A negotiable instrument is a signed document that promises a sum of payment to a specified person or the assignee. A transferable, signed document that promises to pay the bearer a sum of money at a future date or on-demand. The payee, who is the person receiving the payment, must be named or otherwise indicated on the instrument.

Negotiable instruments are transferable in nature, allowing the holder to take the funds as cash or use them in a manner appropriate for the transaction or according to their preference. The fund amount listed on the document includes a notation as to the specific amount promised and must be paid in full either on-demand or at a specified time. A negotiable instrument can be transferred from one person to another. Once the instrument is transferred, the holder obtains a full legal title to the instrument.

Non-negotiable securities and products are those that cannot be transferred from one party to the next. An example of a non-negotiable instrument, also referred to as a non-marketable instrument, would be a government savings bond. They can only be redeemed by the owner of the bond and are not allowed to be sold to other parties.

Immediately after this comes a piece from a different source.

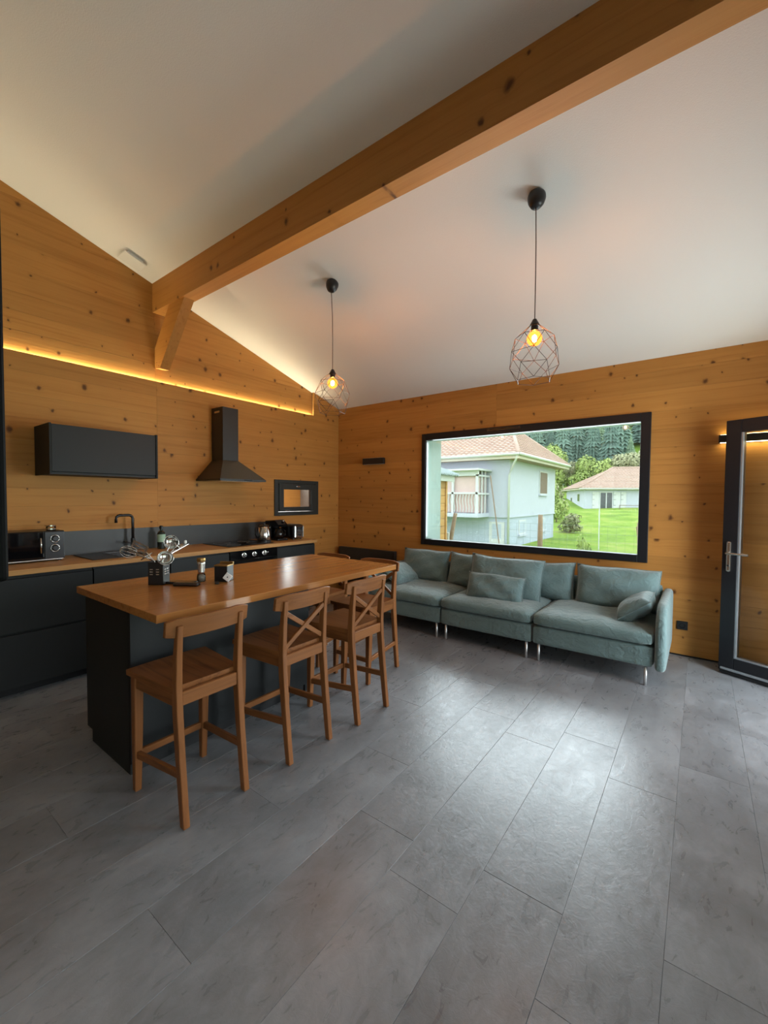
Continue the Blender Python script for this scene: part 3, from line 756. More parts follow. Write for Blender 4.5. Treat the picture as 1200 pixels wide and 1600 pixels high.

The difference between negotiable and nonnegotiable instruments are as follows: -

A.) The negotiable instrument could be transferred by an authorized holder of the instrument to another party whereas the nonnegotiable instrument could not be transferred to another party.

B.) On the transfer of a negotiable instrument, the transferor is not primarily liable for the amount.

In the following way, negotiable and nonnegotiable instruments could be used in the sale of goods: -

A.) A debtor may issue negotiable or nonnegotiable instrument to discharge their debt on a stated date in the negotiable and nonnegotiable instruments.